-- begin Data --
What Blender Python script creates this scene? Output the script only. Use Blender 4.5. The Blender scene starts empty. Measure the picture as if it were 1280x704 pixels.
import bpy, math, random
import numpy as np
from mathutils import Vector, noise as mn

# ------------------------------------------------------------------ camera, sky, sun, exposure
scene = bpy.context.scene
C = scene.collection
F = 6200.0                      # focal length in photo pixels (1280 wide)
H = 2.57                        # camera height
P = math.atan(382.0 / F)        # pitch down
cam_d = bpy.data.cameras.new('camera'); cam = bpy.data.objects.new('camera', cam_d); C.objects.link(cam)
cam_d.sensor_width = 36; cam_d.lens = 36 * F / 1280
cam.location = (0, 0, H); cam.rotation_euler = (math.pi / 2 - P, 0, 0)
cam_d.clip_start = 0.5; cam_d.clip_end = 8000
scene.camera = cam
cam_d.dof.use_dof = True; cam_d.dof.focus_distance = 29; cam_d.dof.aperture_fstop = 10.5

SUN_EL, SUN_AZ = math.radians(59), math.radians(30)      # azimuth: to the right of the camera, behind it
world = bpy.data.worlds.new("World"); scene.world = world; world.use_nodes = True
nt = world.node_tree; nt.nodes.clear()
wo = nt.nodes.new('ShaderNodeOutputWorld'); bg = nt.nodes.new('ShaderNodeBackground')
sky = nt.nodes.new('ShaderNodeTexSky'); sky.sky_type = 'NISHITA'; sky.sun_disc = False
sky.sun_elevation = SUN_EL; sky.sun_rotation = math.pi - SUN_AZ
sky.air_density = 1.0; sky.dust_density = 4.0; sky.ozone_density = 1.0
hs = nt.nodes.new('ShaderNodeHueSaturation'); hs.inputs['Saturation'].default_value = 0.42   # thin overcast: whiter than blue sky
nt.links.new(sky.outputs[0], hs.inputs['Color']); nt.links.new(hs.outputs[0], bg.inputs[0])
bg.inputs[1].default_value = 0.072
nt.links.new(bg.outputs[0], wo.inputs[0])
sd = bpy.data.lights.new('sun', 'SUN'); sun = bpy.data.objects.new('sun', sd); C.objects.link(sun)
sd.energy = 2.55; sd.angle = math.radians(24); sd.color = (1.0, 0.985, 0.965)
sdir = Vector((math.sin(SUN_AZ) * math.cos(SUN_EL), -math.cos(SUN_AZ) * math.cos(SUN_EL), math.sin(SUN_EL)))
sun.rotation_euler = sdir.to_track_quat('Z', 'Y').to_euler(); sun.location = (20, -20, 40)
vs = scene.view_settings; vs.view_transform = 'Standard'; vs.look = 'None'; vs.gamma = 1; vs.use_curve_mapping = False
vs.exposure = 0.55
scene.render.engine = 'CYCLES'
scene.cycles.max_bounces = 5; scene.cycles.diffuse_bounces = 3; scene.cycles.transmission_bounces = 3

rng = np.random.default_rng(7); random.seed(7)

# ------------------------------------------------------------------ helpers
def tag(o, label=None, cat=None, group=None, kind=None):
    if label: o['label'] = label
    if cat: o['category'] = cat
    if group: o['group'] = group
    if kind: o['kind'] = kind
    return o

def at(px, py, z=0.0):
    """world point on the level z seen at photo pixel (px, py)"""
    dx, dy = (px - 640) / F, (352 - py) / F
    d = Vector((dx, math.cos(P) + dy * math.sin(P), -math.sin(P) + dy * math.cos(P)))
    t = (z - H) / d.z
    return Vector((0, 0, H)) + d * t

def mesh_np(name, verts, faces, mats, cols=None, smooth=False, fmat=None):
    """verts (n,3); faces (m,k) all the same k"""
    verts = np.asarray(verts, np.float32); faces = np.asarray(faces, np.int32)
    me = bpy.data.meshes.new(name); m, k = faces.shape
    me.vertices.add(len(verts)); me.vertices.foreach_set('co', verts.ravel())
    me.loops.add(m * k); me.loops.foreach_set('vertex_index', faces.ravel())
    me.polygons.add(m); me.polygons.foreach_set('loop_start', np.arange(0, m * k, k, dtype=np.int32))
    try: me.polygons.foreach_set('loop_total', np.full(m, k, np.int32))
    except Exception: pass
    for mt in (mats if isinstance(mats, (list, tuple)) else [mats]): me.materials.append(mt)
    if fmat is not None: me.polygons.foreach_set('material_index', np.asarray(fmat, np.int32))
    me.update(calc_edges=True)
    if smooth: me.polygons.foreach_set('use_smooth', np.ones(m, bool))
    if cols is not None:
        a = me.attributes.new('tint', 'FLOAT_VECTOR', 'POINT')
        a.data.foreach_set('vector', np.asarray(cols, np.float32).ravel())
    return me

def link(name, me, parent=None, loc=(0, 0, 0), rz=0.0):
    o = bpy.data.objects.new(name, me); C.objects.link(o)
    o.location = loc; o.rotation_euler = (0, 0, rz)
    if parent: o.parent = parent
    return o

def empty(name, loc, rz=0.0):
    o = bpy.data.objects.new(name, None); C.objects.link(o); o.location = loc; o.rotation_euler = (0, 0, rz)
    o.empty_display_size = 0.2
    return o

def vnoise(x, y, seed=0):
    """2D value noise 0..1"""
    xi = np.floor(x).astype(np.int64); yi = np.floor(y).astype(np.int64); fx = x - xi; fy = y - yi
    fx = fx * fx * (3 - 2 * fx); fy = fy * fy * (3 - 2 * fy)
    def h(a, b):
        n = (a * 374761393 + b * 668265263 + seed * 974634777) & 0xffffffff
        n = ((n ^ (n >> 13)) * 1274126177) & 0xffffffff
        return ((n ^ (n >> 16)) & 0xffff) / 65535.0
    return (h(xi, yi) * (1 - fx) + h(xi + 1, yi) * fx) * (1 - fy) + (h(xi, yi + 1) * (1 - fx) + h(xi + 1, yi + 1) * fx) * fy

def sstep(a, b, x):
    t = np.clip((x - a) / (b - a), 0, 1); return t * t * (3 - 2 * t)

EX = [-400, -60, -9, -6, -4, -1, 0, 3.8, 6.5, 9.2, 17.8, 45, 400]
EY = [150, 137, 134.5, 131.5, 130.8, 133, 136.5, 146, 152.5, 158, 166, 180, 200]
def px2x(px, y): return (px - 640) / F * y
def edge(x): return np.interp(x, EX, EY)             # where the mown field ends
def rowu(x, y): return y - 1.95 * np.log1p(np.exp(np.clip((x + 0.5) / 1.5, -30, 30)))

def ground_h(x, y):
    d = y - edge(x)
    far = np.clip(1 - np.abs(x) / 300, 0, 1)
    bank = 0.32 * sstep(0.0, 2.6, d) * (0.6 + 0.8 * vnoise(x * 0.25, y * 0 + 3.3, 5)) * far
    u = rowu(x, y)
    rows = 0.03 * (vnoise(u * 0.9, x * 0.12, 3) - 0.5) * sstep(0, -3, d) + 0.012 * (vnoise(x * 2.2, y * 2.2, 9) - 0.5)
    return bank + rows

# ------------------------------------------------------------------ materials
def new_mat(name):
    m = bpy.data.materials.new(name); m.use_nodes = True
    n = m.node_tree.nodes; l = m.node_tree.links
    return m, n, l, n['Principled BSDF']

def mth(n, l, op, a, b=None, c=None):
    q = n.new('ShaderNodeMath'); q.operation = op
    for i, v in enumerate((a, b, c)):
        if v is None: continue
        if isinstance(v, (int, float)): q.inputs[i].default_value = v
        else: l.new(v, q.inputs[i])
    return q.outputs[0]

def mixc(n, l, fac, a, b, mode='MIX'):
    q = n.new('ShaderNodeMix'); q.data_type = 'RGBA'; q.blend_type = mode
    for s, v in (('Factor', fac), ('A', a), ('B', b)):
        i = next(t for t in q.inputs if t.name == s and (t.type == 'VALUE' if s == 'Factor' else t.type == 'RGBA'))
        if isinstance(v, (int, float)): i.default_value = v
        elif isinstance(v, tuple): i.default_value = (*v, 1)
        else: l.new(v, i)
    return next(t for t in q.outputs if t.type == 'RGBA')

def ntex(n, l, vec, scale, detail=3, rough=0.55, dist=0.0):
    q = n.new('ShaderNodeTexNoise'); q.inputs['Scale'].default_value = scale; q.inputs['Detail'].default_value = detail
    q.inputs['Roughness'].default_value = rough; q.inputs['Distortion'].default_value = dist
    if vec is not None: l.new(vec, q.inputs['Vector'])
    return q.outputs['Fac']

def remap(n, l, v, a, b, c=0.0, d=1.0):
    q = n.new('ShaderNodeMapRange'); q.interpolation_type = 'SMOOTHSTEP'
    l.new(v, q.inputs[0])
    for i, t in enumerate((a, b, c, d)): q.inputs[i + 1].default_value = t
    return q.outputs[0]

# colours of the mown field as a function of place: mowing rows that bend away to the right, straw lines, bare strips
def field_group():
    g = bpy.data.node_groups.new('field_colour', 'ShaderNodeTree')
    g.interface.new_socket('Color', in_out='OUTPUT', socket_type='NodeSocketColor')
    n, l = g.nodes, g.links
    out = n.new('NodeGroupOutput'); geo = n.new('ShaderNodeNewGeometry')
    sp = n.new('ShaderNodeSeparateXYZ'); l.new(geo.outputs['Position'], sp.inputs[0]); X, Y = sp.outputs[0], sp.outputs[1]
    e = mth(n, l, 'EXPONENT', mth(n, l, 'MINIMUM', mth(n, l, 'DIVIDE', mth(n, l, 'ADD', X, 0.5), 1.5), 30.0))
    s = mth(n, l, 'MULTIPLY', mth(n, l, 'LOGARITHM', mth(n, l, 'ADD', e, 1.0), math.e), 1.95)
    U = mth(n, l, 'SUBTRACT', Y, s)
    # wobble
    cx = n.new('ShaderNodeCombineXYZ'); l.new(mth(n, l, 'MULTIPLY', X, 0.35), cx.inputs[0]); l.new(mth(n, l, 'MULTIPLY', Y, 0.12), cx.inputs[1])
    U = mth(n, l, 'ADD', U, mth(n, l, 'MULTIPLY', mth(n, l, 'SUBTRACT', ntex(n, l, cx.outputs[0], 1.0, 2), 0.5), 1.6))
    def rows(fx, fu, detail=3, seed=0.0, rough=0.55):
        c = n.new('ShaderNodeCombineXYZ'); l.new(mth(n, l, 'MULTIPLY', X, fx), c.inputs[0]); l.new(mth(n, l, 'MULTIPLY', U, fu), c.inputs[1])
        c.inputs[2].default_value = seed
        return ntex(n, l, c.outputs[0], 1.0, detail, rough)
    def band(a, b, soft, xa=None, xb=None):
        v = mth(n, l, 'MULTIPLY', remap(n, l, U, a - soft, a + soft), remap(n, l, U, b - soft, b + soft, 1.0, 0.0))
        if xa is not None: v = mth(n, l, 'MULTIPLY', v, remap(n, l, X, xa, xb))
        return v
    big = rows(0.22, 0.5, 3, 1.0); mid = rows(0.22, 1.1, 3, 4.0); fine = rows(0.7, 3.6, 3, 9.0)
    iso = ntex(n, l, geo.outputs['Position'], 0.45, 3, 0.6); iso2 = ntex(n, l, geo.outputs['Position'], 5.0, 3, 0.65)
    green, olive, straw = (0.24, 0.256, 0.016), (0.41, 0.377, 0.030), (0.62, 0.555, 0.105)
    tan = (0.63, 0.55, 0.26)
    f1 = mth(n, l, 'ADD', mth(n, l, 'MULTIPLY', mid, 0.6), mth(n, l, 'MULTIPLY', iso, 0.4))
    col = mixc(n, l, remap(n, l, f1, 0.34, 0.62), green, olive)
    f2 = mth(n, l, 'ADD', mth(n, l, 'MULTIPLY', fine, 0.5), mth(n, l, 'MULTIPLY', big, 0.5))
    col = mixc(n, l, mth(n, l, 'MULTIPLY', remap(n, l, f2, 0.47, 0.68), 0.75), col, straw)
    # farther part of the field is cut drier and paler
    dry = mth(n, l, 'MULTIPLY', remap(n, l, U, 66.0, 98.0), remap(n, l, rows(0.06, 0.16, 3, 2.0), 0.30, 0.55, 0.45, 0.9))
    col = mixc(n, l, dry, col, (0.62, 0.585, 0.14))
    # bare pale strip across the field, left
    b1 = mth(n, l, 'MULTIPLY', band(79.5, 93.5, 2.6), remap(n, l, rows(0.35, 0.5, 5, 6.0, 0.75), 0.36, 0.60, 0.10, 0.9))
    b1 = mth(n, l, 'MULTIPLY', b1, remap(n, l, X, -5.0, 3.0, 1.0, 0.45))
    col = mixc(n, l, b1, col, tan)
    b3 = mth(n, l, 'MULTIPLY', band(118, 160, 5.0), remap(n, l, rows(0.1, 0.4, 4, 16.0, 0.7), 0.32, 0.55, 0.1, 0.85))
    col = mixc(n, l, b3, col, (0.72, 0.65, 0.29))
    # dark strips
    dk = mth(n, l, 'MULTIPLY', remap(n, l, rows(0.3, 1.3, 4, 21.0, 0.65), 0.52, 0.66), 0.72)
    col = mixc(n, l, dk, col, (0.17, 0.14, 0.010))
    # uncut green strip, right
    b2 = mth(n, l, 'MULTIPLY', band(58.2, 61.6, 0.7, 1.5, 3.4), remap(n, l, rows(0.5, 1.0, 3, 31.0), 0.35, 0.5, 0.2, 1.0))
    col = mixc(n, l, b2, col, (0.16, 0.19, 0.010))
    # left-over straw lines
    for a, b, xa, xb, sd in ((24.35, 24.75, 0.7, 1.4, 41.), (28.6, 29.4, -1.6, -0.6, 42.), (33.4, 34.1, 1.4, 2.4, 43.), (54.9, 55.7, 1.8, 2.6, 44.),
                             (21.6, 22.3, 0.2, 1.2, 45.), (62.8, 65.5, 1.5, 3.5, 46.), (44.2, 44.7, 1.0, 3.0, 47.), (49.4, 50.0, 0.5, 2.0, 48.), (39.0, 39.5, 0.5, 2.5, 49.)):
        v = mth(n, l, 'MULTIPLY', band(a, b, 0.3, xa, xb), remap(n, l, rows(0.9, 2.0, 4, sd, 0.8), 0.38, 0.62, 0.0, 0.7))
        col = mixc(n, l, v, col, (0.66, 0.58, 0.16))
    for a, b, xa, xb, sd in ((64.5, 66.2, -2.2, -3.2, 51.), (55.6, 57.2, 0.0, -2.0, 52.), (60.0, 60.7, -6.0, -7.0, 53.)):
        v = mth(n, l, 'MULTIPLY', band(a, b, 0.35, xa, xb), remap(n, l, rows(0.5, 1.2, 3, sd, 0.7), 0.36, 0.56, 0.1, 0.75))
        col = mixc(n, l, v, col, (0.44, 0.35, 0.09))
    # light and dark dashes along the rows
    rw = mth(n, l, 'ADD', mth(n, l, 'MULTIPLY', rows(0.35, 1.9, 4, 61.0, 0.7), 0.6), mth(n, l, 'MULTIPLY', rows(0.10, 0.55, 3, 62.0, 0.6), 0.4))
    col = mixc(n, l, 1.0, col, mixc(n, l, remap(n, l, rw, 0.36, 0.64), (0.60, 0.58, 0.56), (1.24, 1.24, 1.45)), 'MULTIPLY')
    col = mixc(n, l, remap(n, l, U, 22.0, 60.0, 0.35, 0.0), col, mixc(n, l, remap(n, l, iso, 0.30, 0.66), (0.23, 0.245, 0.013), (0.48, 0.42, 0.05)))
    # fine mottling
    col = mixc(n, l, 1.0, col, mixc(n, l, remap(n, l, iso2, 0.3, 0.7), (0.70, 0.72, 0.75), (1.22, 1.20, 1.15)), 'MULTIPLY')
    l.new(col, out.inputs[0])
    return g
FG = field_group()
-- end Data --
● **Task instructions**
Please transcribe, exactly and with nothing added, the lines from the first line of the material above through the line that contains "cam_d.dof.use_dof = True;".

● **Correct answer**
What Blender Python script creates this scene? Output the script only. Use Blender 4.5. The Blender scene starts empty. Measure the picture as if it were 1280x704 pixels.
import bpy, math, random
import numpy as np
from mathutils import Vector, noise as mn

# ------------------------------------------------------------------ camera, sky, sun, exposure
scene = bpy.context.scene
C = scene.collection
F = 6200.0                      # focal length in photo pixels (1280 wide)
H = 2.57                        # camera height
P = math.atan(382.0 / F)        # pitch down
cam_d = bpy.data.cameras.new('camera'); cam = bpy.data.objects.new('camera', cam_d); C.objects.link(cam)
cam_d.sensor_width = 36; cam_d.lens = 36 * F / 1280
cam.location = (0, 0, H); cam.rotation_euler = (math.pi / 2 - P, 0, 0)
cam_d.clip_start = 0.5; cam_d.clip_end = 8000
scene.camera = cam
cam_d.dof.use_dof = True; cam_d.dof.focus_distance = 29; cam_d.dof.aperture_fstop = 10.5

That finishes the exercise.